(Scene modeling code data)
######
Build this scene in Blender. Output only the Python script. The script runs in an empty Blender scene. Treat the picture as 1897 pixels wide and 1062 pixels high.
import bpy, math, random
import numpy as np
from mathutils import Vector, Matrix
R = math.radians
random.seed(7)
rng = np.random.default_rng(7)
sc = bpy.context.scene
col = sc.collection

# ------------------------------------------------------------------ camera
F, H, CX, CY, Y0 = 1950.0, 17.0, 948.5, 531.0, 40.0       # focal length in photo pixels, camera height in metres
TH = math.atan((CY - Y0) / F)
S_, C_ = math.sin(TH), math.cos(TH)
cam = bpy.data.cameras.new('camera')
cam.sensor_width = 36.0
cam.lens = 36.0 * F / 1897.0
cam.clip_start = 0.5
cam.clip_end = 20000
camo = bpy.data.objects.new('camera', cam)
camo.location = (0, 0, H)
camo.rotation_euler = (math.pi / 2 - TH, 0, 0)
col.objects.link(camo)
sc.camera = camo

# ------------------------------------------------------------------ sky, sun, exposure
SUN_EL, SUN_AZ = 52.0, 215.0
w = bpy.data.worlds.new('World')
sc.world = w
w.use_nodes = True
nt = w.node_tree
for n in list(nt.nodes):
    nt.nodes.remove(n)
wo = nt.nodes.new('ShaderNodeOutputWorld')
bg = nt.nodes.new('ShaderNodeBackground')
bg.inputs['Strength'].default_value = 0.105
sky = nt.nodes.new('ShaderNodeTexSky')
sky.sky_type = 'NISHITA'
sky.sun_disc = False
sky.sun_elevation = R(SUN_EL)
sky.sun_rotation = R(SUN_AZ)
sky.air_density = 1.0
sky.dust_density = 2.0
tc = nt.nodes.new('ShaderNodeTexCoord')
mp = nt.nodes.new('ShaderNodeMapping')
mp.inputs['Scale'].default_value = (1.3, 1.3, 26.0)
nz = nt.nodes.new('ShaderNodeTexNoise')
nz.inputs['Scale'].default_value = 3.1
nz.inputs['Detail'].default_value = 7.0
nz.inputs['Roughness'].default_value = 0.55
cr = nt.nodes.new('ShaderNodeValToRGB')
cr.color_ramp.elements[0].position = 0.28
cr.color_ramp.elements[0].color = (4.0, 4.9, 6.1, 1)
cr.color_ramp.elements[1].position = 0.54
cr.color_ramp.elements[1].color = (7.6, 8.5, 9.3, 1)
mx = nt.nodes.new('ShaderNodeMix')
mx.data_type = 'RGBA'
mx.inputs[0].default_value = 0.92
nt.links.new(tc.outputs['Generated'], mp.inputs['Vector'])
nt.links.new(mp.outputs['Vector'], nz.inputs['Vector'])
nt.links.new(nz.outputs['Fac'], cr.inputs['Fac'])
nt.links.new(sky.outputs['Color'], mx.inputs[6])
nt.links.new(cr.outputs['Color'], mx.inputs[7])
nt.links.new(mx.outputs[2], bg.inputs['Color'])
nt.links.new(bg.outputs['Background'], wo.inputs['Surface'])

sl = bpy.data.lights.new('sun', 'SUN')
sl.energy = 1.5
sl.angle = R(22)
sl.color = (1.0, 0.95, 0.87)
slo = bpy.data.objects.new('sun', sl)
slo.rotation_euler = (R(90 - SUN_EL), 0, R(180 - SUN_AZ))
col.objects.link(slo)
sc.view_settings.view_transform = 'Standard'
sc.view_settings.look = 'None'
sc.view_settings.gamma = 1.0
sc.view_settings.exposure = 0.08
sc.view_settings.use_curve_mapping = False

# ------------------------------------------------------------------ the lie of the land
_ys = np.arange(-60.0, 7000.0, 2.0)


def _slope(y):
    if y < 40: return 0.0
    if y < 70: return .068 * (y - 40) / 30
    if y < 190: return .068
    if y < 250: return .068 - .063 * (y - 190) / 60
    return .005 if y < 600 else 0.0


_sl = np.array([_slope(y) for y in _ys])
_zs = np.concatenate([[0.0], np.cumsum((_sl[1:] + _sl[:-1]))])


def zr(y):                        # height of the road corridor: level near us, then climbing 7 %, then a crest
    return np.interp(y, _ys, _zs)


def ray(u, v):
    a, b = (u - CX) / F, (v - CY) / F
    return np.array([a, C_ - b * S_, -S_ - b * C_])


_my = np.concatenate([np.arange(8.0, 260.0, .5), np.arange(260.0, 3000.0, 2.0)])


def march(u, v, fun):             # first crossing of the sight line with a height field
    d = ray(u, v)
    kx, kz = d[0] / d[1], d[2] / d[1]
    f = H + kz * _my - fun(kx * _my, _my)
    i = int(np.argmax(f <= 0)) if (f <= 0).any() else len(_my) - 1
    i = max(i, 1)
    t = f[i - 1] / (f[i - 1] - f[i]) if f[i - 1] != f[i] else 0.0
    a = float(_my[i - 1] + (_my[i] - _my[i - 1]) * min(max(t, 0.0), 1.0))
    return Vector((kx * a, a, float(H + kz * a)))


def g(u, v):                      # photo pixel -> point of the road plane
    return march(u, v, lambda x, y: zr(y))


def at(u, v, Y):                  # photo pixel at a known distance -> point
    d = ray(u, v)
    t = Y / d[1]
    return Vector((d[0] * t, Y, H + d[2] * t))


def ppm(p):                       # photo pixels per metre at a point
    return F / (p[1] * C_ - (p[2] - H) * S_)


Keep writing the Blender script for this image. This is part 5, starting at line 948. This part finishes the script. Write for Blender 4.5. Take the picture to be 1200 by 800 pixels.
######
Given task: Please quote the data above in full, with no line missing.

Task result:
Build this scene in Blender. Output only the Python script. The script runs in an empty Blender scene. Treat the picture as 1897 pixels wide and 1062 pixels high.
import bpy, math, random
import numpy as np
from mathutils import Vector, Matrix
R = math.radians
random.seed(7)
rng = np.random.default_rng(7)
sc = bpy.context.scene
col = sc.collection

# ------------------------------------------------------------------ camera
F, H, CX, CY, Y0 = 1950.0, 17.0, 948.5, 531.0, 40.0       # focal length in photo pixels, camera height in metres
TH = math.atan((CY - Y0) / F)
S_, C_ = math.sin(TH), math.cos(TH)
cam = bpy.data.cameras.new('camera')
cam.sensor_width = 36.0
cam.lens = 36.0 * F / 1897.0
cam.clip_start = 0.5
cam.clip_end = 20000
camo = bpy.data.objects.new('camera', cam)
camo.location = (0, 0, H)
camo.rotation_euler = (math.pi / 2 - TH, 0, 0)
col.objects.link(camo)
sc.camera = camo

# ------------------------------------------------------------------ sky, sun, exposure
SUN_EL, SUN_AZ = 52.0, 215.0
w = bpy.data.worlds.new('World')
sc.world = w
w.use_nodes = True
nt = w.node_tree
for n in list(nt.nodes):
    nt.nodes.remove(n)
wo = nt.nodes.new('ShaderNodeOutputWorld')
bg = nt.nodes.new('ShaderNodeBackground')
bg.inputs['Strength'].default_value = 0.105
sky = nt.nodes.new('ShaderNodeTexSky')
sky.sky_type = 'NISHITA'
sky.sun_disc = False
sky.sun_elevation = R(SUN_EL)
sky.sun_rotation = R(SUN_AZ)
sky.air_density = 1.0
sky.dust_density = 2.0
tc = nt.nodes.new('ShaderNodeTexCoord')
mp = nt.nodes.new('ShaderNodeMapping')
mp.inputs['Scale'].default_value = (1.3, 1.3, 26.0)
nz = nt.nodes.new('ShaderNodeTexNoise')
nz.inputs['Scale'].default_value = 3.1
nz.inputs['Detail'].default_value = 7.0
nz.inputs['Roughness'].default_value = 0.55
cr = nt.nodes.new('ShaderNodeValToRGB')
cr.color_ramp.elements[0].position = 0.28
cr.color_ramp.elements[0].color = (4.0, 4.9, 6.1, 1)
cr.color_ramp.elements[1].position = 0.54
cr.color_ramp.elements[1].color = (7.6, 8.5, 9.3, 1)
mx = nt.nodes.new('ShaderNodeMix')
mx.data_type = 'RGBA'
mx.inputs[0].default_value = 0.92
nt.links.new(tc.outputs['Generated'], mp.inputs['Vector'])
nt.links.new(mp.outputs['Vector'], nz.inputs['Vector'])
nt.links.new(nz.outputs['Fac'], cr.inputs['Fac'])
nt.links.new(sky.outputs['Color'], mx.inputs[6])
nt.links.new(cr.outputs['Color'], mx.inputs[7])
nt.links.new(mx.outputs[2], bg.inputs['Color'])
nt.links.new(bg.outputs['Background'], wo.inputs['Surface'])

sl = bpy.data.lights.new('sun', 'SUN')
sl.energy = 1.5
sl.angle = R(22)
sl.color = (1.0, 0.95, 0.87)
slo = bpy.data.objects.new('sun', sl)
slo.rotation_euler = (R(90 - SUN_EL), 0, R(180 - SUN_AZ))
col.objects.link(slo)
sc.view_settings.view_transform = 'Standard'
sc.view_settings.look = 'None'
sc.view_settings.gamma = 1.0
sc.view_settings.exposure = 0.08
sc.view_settings.use_curve_mapping = False

# ------------------------------------------------------------------ the lie of the land
_ys = np.arange(-60.0, 7000.0, 2.0)


def _slope(y):
    if y < 40: return 0.0
    if y < 70: return .068 * (y - 40) / 30
    if y < 190: return .068
    if y < 250: return .068 - .063 * (y - 190) / 60
    return .005 if y < 600 else 0.0


_sl = np.array([_slope(y) for y in _ys])
_zs = np.concatenate([[0.0], np.cumsum((_sl[1:] + _sl[:-1]))])


def zr(y):                        # height of the road corridor: level near us, then climbing 7 %, then a crest
    return np.interp(y, _ys, _zs)


def ray(u, v):
    a, b = (u - CX) / F, (v - CY) / F
    return np.array([a, C_ - b * S_, -S_ - b * C_])


_my = np.concatenate([np.arange(8.0, 260.0, .5), np.arange(260.0, 3000.0, 2.0)])


def march(u, v, fun):             # first crossing of the sight line with a height field
    d = ray(u, v)
    kx, kz = d[0] / d[1], d[2] / d[1]
    f = H + kz * _my - fun(kx * _my, _my)
    i = int(np.argmax(f <= 0)) if (f <= 0).any() else len(_my) - 1
    i = max(i, 1)
    t = f[i - 1] / (f[i - 1] - f[i]) if f[i - 1] != f[i] else 0.0
    a = float(_my[i - 1] + (_my[i] - _my[i - 1]) * min(max(t, 0.0), 1.0))
    return Vector((kx * a, a, float(H + kz * a)))


def g(u, v):                      # photo pixel -> point of the road plane
    return march(u, v, lambda x, y: zr(y))


def at(u, v, Y):                  # photo pixel at a known distance -> point
    d = ray(u, v)
    t = Y / d[1]
    return Vector((d[0] * t, Y, H + d[2] * t))


def ppm(p):                       # photo pixels per metre at a point
    return F / (p[1] * C_ - (p[2] - H) * S_)


Keep writing the Blender script for this image. This is part 5, starting at line 948. This part finishes the script. Write for Blender 4.5. Take the picture to be 1200 by 800 pixels.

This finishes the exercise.